** START DATASET EXCERPT **

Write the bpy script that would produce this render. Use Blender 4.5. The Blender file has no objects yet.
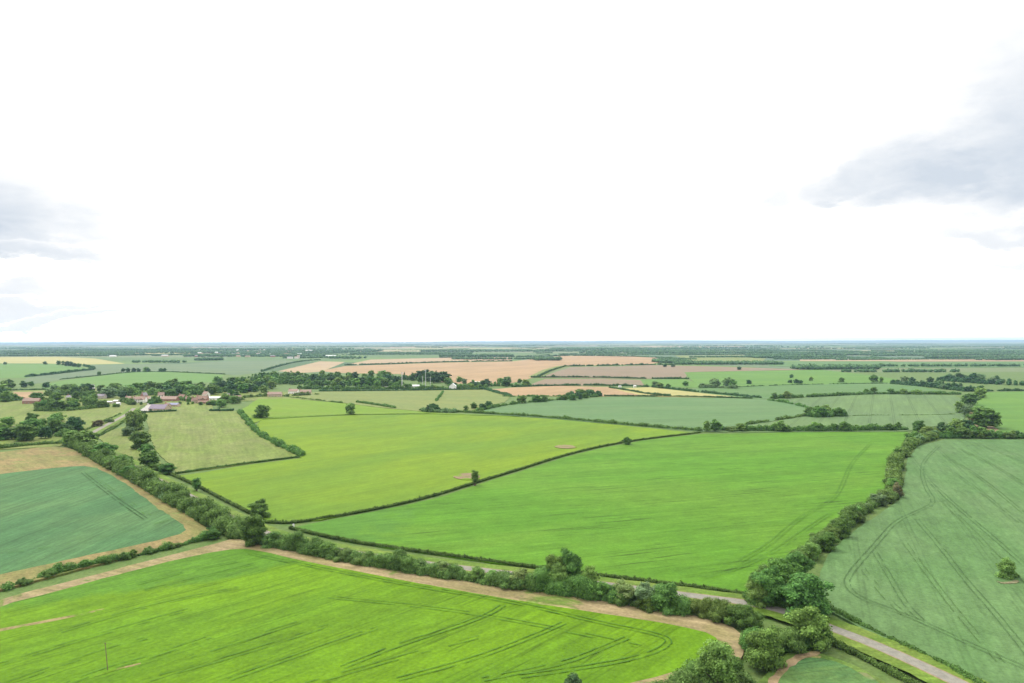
import bpy, math, random
import numpy as np
from mathutils import Vector, Matrix, Euler
from mathutils.geometry import tessellate_polygon

rng = np.random.default_rng(11)
random.seed(11)
S = bpy.context.scene
COL = S.collection

# ------------------------------------------------------------------ camera
H = 90.0
F = 683.0
HAZE_TOP = 190.0
cd = bpy.data.cameras.new('camera')
cam = bpy.data.objects.new('camera', cd)
COL.objects.link(cam)
cd.sensor_width = 36.0
cd.lens = 36.0 * F / 1024.0
cd.clip_start = 1.0
cd.clip_end = 120000.0
cam.location = (0, 0, H)
ROLL = math.radians(0.115)
M = Matrix.Rotation(math.radians(90.0 - 0.05), 4, 'X') @ Matrix.Rotation(-ROLL, 4, 'Z')
cam.matrix_world = Matrix.Translation((0, 0, H)) @ M
S.camera = cam
M3 = M.to_3x3()


def P(px, py, z=0.0):
    """photo pixel -> point of the real ground (height z)"""
    d = M3 @ Vector(((px - 512.0) / F, -(py - 341.5) / F, -1.0))
    t = (z - H) / d.z
    return Vector((d.x * t, d.y * t, z))


def rowdir(a, b):
    p, q = P(*a), P(*b)
    return math.atan2(q.y - p.y, q.x - p.x)


# ------------------------------------------------------------------ tags
def tag(o, label=None, cat=None, group=None, kind=None):
    if label: o['label'] = label
    if cat: o['category'] = cat
    if group: o['group'] = group
    if kind: o['kind'] = kind
    return o


def link(o, parent=None):
    COL.objects.link(o)
    if parent: o.parent = parent
    return o


def empty(name, loc, rz=0.0):
    o = bpy.data.objects.new(name, None)
    o.empty_display_size = 0.5
    o.location = loc
    o.rotation_euler = (0, 0, rz)
    return link(o)


# ------------------------------------------------------------------ materials
def new_mat(name):
    m = bpy.data.materials.new(name)
    m.use_nodes = True
    nt = m.node_tree
    nt.nodes.clear()
    out = nt.nodes.new('ShaderNodeOutputMaterial')
    b = nt.nodes.new('ShaderNodeBsdfPrincipled')
    b.inputs['Roughness'].default_value = 0.9
    b.inputs['Specular IOR Level'].default_value = 0.06
    nt.links.new(b.outputs[0], out.inputs[0])
    return m, nt, b


class N:
    """small node helper"""
    def __init__(s, nt): s.nt = nt
    def n(s, t, **k):
        x = s.nt.nodes.new(t)
        for a, v in k.items(): setattr(x, a, v)
        return x
    def l(s, a, b): s.nt.links.new(a, b)
    def math(s, op, a, b=None, clamp=False):
        x = s.n('ShaderNodeMath', operation=op, use_clamp=clamp)
        for i, v in enumerate((a, b)):
            if v is None: continue
            if isinstance(v, (int, float)): x.inputs[i].default_value = v
            else: s.l(v, x.inputs[i])
        return x.outputs[0]
    def mix(s, f, a, b, mode='MIX'):
        x = s.n('ShaderNodeMix', data_type='RGBA', blend_type=mode)
        for i, v in ((0, f), (6, a), (7, b)):
            if isinstance(v, (int, float)): x.inputs[i].default_value = v
            elif isinstance(v, tuple): x.inputs[i].default_value = (*v[:3], 1)
            else: s.l(v, x.inputs[i])
        return x.outputs[2]
    def noise(s, vec, scale, detail=2.0, rough=0.5, dist=0.0):
        x = s.n('ShaderNodeTexNoise')
        x.inputs['Scale'].default_value = scale
        x.inputs['Detail'].default_value = detail
        x.inputs['Roughness'].default_value = rough
        x.inputs['Distortion'].default_value = dist
        s.l(vec, x.inputs['Vector'])
        return x.outputs['Fac']
    def mapr(s, v, a, b, c=0.0, d=1.0, smooth=False):
        x = s.n('ShaderNodeMapRange', interpolation_type='SMOOTHSTEP' if smooth else 'LINEAR')
        s.l(v, x.inputs[0])
        for i, k in enumerate((a, b, c, d)): x.inputs[i + 1].default_value = k
        return x.outputs[0]
    def rot(s, vec, ang, scale=(1, 1, 1), loc=(0, 0, 0)):
        x = s.n('ShaderNodeMapping', vector_type='POINT')
        r = s.n('ShaderNodeVectorRotate', rotation_type='Z_AXIS')
        s.l(vec, r.inputs['Vector'])
        r.inputs['Angle'].default_value = -ang
        s.l(r.outputs[0], x.inputs['Vector'])
        x.inputs['Scale'].default_value = scale
        x.inputs['Location'].default_value = loc
        return x.outputs[0]


def field_mat(name, c1, c2, ang=0.0, patch=0.006, streak=0.25, fine=0.35, lines=0.0, zone=None, row=0.35, bald=None, tram=0.0):
    """crop / pasture: large soft patches, streaks along the drilling direction, fine mottle"""
    m, nt, b = new_mat(name)
    k = N(nt)
    pos = k.n('ShaderNodeNewGeometry').outputs['Position']
    seed = (abs(hash_(name)) % 97) * 13.0
    big = k.noise(k.rot(pos, ang, (1, 2.2, 1), (seed, 0, 0)), patch, 4, 0.55, 0.6)
    col = k.mix(k.mapr(big, 0.35, 0.65, smooth=True), c1, c2)
    mul = None
    def mulby(v):
        nonlocal mul
        mul = v if mul is None else k.math('MULTIPLY', mul, v)
    if streak:
        s1 = k.noise(k.rot(pos, ang, (0.012, row, 0.1), (seed, 3, 0)), 1.0, 3, 0.6, 0.15)
        mulby(k.mapr(s1, 0.25, 0.75, 1 - streak, 1 + streak))
        s2 = k.noise(k.rot(pos, ang, (0.006, 0.05, 0.1), (seed, 9, 0)), 1.0, 2, 0.5)
        mulby(k.mapr(s2, 0.3, 0.7, 1 - streak * .6, 1 + streak * .6))
    if fine:
        f1 = k.noise(pos, 0.9, 4, 0.65)
        mulby(k.mapr(f1, 0.25, 0.75, 1 - fine, 1 + fine))
        f2 = k.noise(pos, 0.07, 3, 0.6, 0.4)
        mulby(k.mapr(f2, 0.3, 0.7, 1 - fine * .35, 1 + fine * .35))
        f3 = k.noise(k.rot(pos, ang, (.35, 1, 1), (seed, 7, 0)), 0.33, 3, 0.7, 0.3)
        mulby(k.mapr(f3, 0.3, 0.7, 1 - fine * .65, 1 + fine * .65))
    if lines:
        # broken thin lodged rows
        w = k.noise(k.rot(pos, ang + 0.03, (0.02, 0.55, 0.1), (seed, 5, 0)), 1.0, 4, 0.62, 0.25)
        g = k.noise(k.rot(pos, ang, (0.02, 0.04, 0.1), (seed, 1, 0)), 1.0, 2, 0.5)
        a = k.mapr(w, 0.57, 0.64)
        mulby(k.math('SUBTRACT', 1.0, k.math('MULTIPLY', k.math('MULTIPLY', a, k.mapr(g, 0.42, 0.62)), lines)))
    if tram:
        # narrow wheelings at the sprayer's width
        sep = k.n('ShaderNodeSeparateXYZ')
        k.l(k.rot(pos, ang), sep.inputs[0])
        u = k.math('DIVIDE', sep.outputs['Y'], 24.0)
        fr = k.math('FRACT', u)
        d1 = k.math('ABSOLUTE', k.math('SUBTRACT', fr, 0.46))
        d2 = k.math('ABSOLUTE', k.math('SUBTRACT', fr, 0.54))
        d = k.math('MINIMUM', d1, d2)
        mulby(k.mapr(d, 0.008, 0.02, 1 - tram, 1.0))
    col2 = col
    if zone:
        # zone = (origin, direction angle, colour, soft width): crop thins / darkens beyond a line
        for (o, a, c, w) in zone:
            sub = k.n('ShaderNodeVectorMath', operation='SUBTRACT')
            k.l(pos, sub.inputs[0]); sub.inputs[1].default_value = o
            dt = k.n('ShaderNodeVectorMath', operation='DOT_PRODUCT')
            k.l(sub.outputs[0], dt.inputs[0]); dt.inputs[1].default_value = (math.cos(a), math.sin(a), 0)
            nn = k.noise(pos, 0.05, 4, 0.65, 0.5)
            v = k.math('ADD', dt.outputs['Value'], k.mapr(nn, 0.2, 0.8, -w * 1.6, w * 1.6))
            col2 = k.mix(k.mapr(v, -w * .5, w * .5), col2, c)
    if bald:
        nb = k.noise(pos, 0.035, 5, 0.65, 0.6)
        col2 = k.mix(k.mapr(nb, bald[1], bald[1] + 0.06), col2, bald[0])
    if mul is not None:
        cc = k.n('ShaderNodeVectorMath', operation='SCALE')
        k.l(col2, cc.inputs[0]); k.l(mul, cc.inputs['Scale'])
        col2 = cc.outputs[0]
    k.l(col2, b.inputs['Base Color'])
    bump = k.n('ShaderNodeBump')
    bump.inputs['Distance'].default_value = 0.25
    bump.inputs['Strength'].default_value = 0.4
    k.l(k.noise(pos, 1.4, 4, 0.7), bump.inputs['Height'])
    k.l(bump.outputs[0], b.inputs['Normal'])
    return m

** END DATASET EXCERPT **

▶ [WHAT YOU SHOULD DO] Return nothing but the lines running from the start of the data to the line with "from mathutils.geometry import", please, both ends included and no pictures.

▶ [COMPLETE RESPONSE]
Write the bpy script that would produce this render. Use Blender 4.5. The Blender file has no objects yet.
import bpy, math, random
import numpy as np
from mathutils import Vector, Matrix, Euler
from mathutils.geometry import tessellate_polygon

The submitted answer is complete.